I do believe that if they wanted to go the alternative route, alternatives exist. First of all, at this stage, given Biden's age and given the way he is likely to appear over the coming five months, I don't think that Kamala Harris is a worse choice, is less likely to win than Biden. So simply stepping back, continuing to campaign. But Kamala becomes the candidate, I would say at this point, and I wouldn't have said that six months ago, she is likely to take the election as Biden would be, both in my view, on balance, likely to lose. But I also think that the potential of bringing in somebody else in the convention, and there are a lot of strong candidates out there.

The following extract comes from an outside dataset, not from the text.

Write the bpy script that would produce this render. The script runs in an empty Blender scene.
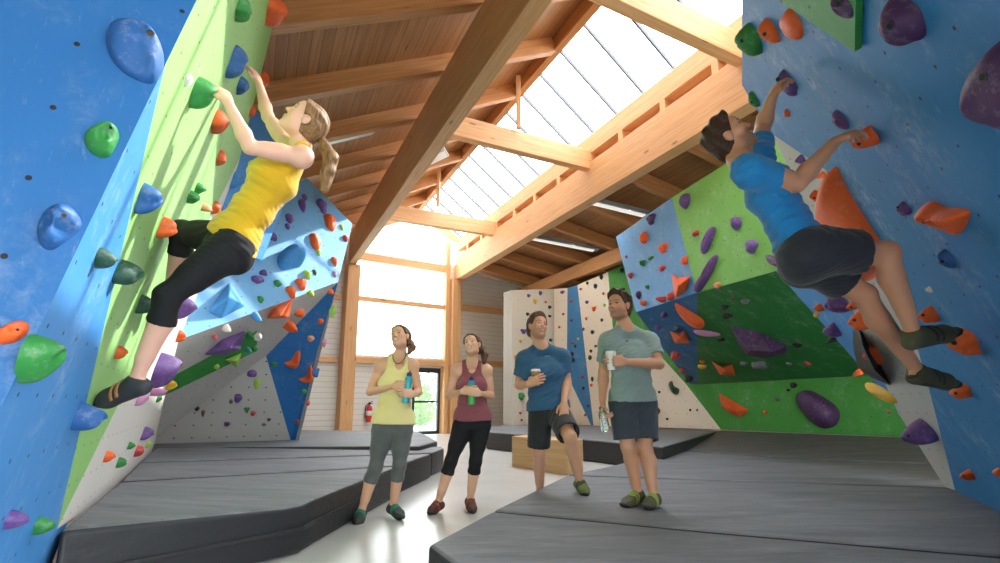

Gina Raimondo would be certainly towards the top, especially because she is actively a very trusted part of the Biden cabinet. So it's less of a transition. Pete Buttigieg, outside, Gretchen Whitmer, Gavin Newsom, Jared Polis, there are a number, that are strong that is also, of course, a big risk because here, not only are you pushing aside Kamala Harris, which will antagonize a lot of her supporters, and there are many, but also would be putting up someone who does not have a significant track record in national politics. And that reminds me of Ron DeSantis. So many anti-Trump Republicans were all in for DeSantis. This guy was going to be the golden child for the Republican Party, take out Trump. And he was an absolute nothing lightweight on the national stage and got pasted by Trump. And that, of course, is a danger. So I understand that tactically, when you have a team that is oriented towards consensus around Biden, that on any given day, putting your head up and saying, “I think it's time for you to go, sir,” is not a great strategy.

And of course, that leads to many, many, many, many days of kicking the can until the point when it is a lot harder and the dangers are a lot greater than they were if you had had that conversation, say, a year ago. Also keep in mind that when Biden first won the election in 2020, became president 2021, literally no one around him thought he was going to run again. So, I mean, they did think this is a one term president. He trounced Trump. there'll be somebody else on the Republican side, probably because he's too old too, Trump is unfit. And Biden will have one term and then it'll go on to somebody else. But of course, if you're unwilling to make those plans on any given day, you end up in a non-optimal place.

And that is where the Democrats are right now. The Republicans are in a non-optimal place for very different reasons. They're also facing someone who they certainly would much rather be running with someone else because they'd have a much higher chance of winning if this were Biden at this age versus Nikki Haley, the likelihood Haley would win would be, I think, a layup or a slam dunk. It's not where we are, even now with Trump, because so many people think that Trump is problematic and for very good reason, to run. But the likelihood that Trump, of course, will be removed, zero. Despite all of that, and he does control the Republican Party to a much greater degree than Biden controls the Democratic Party. And you can say, well, that's unfair. And they aren't the same standards, but, you know, what you would like to happen is not where we are. Where we are, is that Biden is the one that has to make this decision. And it's going to get harder for him over the course of the coming months.

That's it for me. And I'll talk to you all real soon.